Ähnlich der Auswuchtung eines Autoreifens balancierten die Ingenieure den Flugkörper für diese Drehungen aus. Außerdem gehörte die Prüfung auf dem Schütteltisch zu den abschließenden mechanischen Tests. In den ersten Sekunden des Starts wird die Nutzlast durch die Erschütterungen auf eine harte Probe gestellt – der Schütteltisch ahmte diese Situation nach. "Nach jedem Test überprüften wir, ob alles noch präzise funktioniert."
Forschung an Wiedereintrittstechnologien – Tagelange Schwerelosigkeit
Bei der Shefex II-Mission greifen die Wissenschaftler auf ihre Erfahrungen mit dem Flugkörper Shefex I zurück, der am 27. Oktober 2005 von Andoya aus startete. Das Nachfolgermodell Shefex II fliegt allerdings mit doppelter Fluggeschwindigkeit, kann über Steuerelemente beim Wiedereintritt erstmals aktiv gesteuert werden und bietet eine Verdoppelung der Experimentierzeit. Planungen für eine dritte Shefex-Mission sind schon begonnen. Ziel der Missionen ist es, Erkenntnisse für eine neue Art von Wiedereintrittskörper zu sammeln, die nach einer Experimentierphase in der Schwerelosigkeit wieder unbeschadet, und damit wiederverwendbar, zur Erde zurückkehren.
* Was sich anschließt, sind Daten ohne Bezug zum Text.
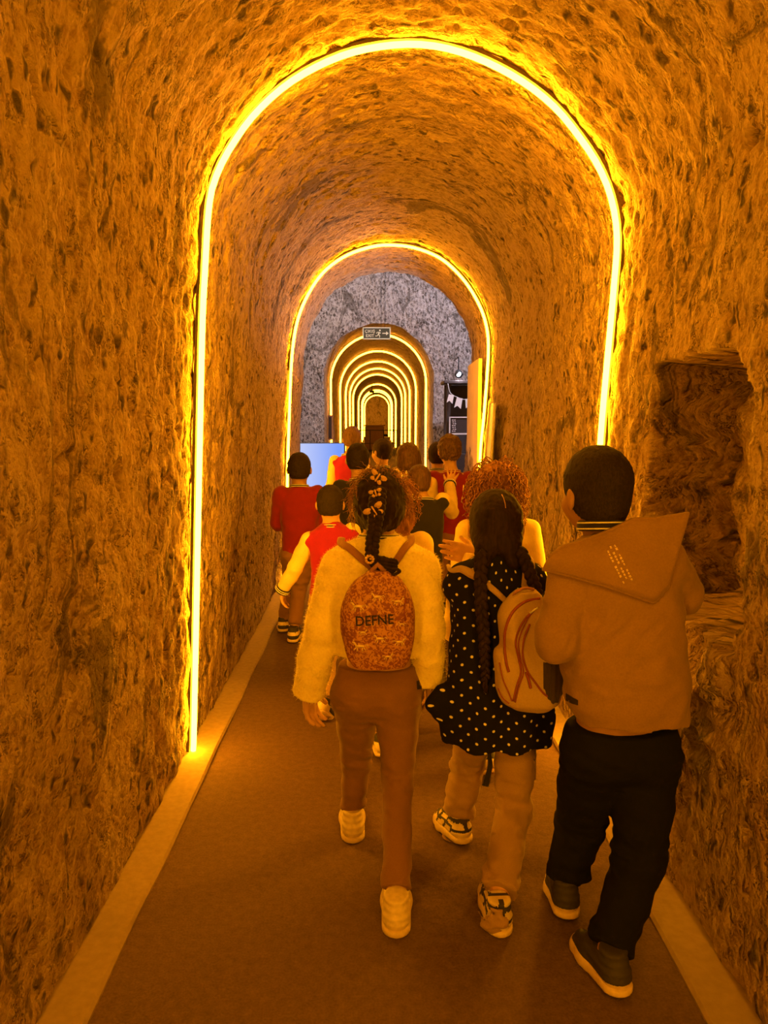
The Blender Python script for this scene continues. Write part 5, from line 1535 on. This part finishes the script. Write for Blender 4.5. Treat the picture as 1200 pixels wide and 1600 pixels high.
# red jacket with pale piping
J = pose(at(706, 5.3), 5.3, 1.28, .0, -.14, .6, head_yaw=.1)
J['head'] = P(702, 704, 5.31)
kid('tousle-haired child in a dark red jacket whose back is touched by an open hand', J, 'red', 'red', 'brown_cloth', 'tousled', hmat='hair_brown', cuffs=False, collar_mats=[M['red'], M['print_pale']])
b = MB()
root = [o for o in bpy.data.objects if o.get('label', '').startswith('tousle-haired')][0]
J_red = J
jk = [c for c in root.children if c.name.startswith('varsity')][0]
bvr = bvh_of([tuple(Vector(v.co) + origin_of(root)) for v in jk.data.vertices], [tuple(p.vertices) for p in jk.data.polygons])
for pts in ([(717, 723), (723, 740), (724, 760), (721, 785)], [(689, 723), (683, 735), (682, 750)]):
    pp = [surf(bvr, x, y, .002) for x, y in pts]; pp = [p for p in pp if p]
    if len(pp) > 1: b.tube(pp, .004, sides=5)
if b.v: b.part('piping', M['print_pale'], jk)
# dark head beside it
J = pose(at(684, 5.85), 5.85, 1.245, .0, .12, .5)
kid('dark-haired child in cream showing only behind the tousle-haired child', J, 'cream', 'cream', 'brown_cloth', 'short', hmat='hair_dark', jname='jacket', cuffs=False, vox=.01)
# bob hair with earring
J = pose(at(643, 5.02), 5.02, 1.255, .0, .12, .5, head_yaw=.25)
J['head'] = P(637, 718, 5.06)
rt = kid('child with a round dark bob and a bright earring in a cream jacket', J, 'cream', 'cream', 'brown_cloth', 'bob', hmat='hair_brown', jname='jacket', cuffs=False)
H = head_frame(J); c = P(635, 738, 4.95)
MB().tube([c + V3(0, 0, .012), c, c + V3(0, 0, -.014)], [.003, .009, .004], sides=8).part('earring', plain('pearl', (.95, .93, .85), rough=.15), rt)
# face turned aside
J = pose(at(597, 6.2), 6.2, 1.245, .0, -.12, .5, head_yaw=.75)
J['head'] = P(596, 706, 6.2)
kid('child with short dark hair turning the face aside in the middle of the group', J, 'navy', 'cream', 'brown_cloth', 'short', hmat='hair_dark', cuffs=False, vox=.01)
# tall pink vest far ahead
J = pose(at(545, 6.75), 6.75, 1.33, -.05, .14, .5, swing=.06)
J['head'] = P(550, 686, 6.76)
kid('farthest tall boy in a crimson vest with cream sleeves before the screen', J, 'crimson', 'cream', 'brown_cloth', 'short', hmat='hair_brown', vox=.01)
# dark jacket
J = pose(at(560, 4.91), 4.91, 1.245, .0, -.12, .5)
J['head'] = P(559, 718, 4.96)
kid('dark-haired boy in a black jacket behind the crimson-vested tall boy', J, 'navy', 'navy', 'brown_cloth', 'short', jname='jacket', cuffs=False)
Als ein erstes Anwendungsbeispiel wird der REX-Free Flyer (Returnable Experiments in Space) untersucht. Dieser scharfkantige Raumgleiter könnte ab 2020 die Möglichkeit bieten, Experimente in die Schwerelosigkeit zu fliegen, dort einige Tage zu bleiben und anschließend wieder auf einem normalen Flughafen zu landen. "Damit würde sich die Lücke schließen zwischen minutenlanger Schwerelosigkeit bei den TEXUS-Flügen des DLR und der ständigen Schwerelosigkeit an Bord der Internationalen Raumstation ISS", betont Shefex-Projektleiter Weihs.